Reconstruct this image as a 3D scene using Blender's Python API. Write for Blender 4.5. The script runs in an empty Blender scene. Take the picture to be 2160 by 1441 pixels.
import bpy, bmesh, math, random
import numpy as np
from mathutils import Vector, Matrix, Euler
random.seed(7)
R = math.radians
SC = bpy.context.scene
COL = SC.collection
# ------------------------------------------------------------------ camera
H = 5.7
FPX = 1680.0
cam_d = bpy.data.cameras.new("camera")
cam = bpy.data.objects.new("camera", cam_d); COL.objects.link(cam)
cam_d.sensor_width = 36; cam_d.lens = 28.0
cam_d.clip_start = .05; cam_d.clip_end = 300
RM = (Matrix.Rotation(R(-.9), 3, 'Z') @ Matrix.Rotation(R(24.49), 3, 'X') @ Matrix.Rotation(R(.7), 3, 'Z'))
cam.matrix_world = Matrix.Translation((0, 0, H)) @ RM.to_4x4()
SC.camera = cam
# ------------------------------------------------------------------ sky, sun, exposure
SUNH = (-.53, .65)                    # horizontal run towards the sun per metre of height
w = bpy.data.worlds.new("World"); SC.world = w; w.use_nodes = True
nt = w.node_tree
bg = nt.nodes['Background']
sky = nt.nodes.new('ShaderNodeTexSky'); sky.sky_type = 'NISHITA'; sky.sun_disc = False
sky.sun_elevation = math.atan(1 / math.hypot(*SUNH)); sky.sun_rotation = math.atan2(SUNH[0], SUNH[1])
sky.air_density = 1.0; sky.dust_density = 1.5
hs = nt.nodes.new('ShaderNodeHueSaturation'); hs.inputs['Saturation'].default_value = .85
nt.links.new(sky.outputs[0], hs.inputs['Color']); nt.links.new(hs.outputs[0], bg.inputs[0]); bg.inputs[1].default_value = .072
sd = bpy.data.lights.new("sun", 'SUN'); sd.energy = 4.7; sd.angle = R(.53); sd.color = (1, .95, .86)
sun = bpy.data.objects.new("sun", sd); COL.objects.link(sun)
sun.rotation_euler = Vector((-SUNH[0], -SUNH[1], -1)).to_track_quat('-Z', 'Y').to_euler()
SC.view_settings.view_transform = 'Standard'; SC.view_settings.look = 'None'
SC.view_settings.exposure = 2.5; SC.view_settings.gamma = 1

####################

**INSTRUCTIONS FOR THE TASK**
Write out the material exactly as given.

**RESPONSE FOR THIS EXERCISE**
Reconstruct this image as a 3D scene using Blender's Python API. Write for Blender 4.5. The script runs in an empty Blender scene. Take the picture to be 2160 by 1441 pixels.
import bpy, bmesh, math, random
import numpy as np
from mathutils import Vector, Matrix, Euler
random.seed(7)
R = math.radians
SC = bpy.context.scene
COL = SC.collection
# ------------------------------------------------------------------ camera
H = 5.7
FPX = 1680.0
cam_d = bpy.data.cameras.new("camera")
cam = bpy.data.objects.new("camera", cam_d); COL.objects.link(cam)
cam_d.sensor_width = 36; cam_d.lens = 28.0
cam_d.clip_start = .05; cam_d.clip_end = 300
RM = (Matrix.Rotation(R(-.9), 3, 'Z') @ Matrix.Rotation(R(24.49), 3, 'X') @ Matrix.Rotation(R(.7), 3, 'Z'))
cam.matrix_world = Matrix.Translation((0, 0, H)) @ RM.to_4x4()
SC.camera = cam
# ------------------------------------------------------------------ sky, sun, exposure
SUNH = (-.53, .65)                    # horizontal run towards the sun per metre of height
w = bpy.data.worlds.new("World"); SC.world = w; w.use_nodes = True
nt = w.node_tree
bg = nt.nodes['Background']
sky = nt.nodes.new('ShaderNodeTexSky'); sky.sky_type = 'NISHITA'; sky.sun_disc = False
sky.sun_elevation = math.atan(1 / math.hypot(*SUNH)); sky.sun_rotation = math.atan2(SUNH[0], SUNH[1])
sky.air_density = 1.0; sky.dust_density = 1.5
hs = nt.nodes.new('ShaderNodeHueSaturation'); hs.inputs['Saturation'].default_value = .85
nt.links.new(sky.outputs[0], hs.inputs['Color']); nt.links.new(hs.outputs[0], bg.inputs[0]); bg.inputs[1].default_value = .072
sd = bpy.data.lights.new("sun", 'SUN'); sd.energy = 4.7; sd.angle = R(.53); sd.color = (1, .95, .86)
sun = bpy.data.objects.new("sun", sd); COL.objects.link(sun)
sun.rotation_euler = Vector((-SUNH[0], -SUNH[1], -1)).to_track_quat('-Z', 'Y').to_euler()
SC.view_settings.view_transform = 'Standard'; SC.view_settings.look = 'None'
SC.view_settings.exposure = 2.5; SC.view_settings.gamma = 1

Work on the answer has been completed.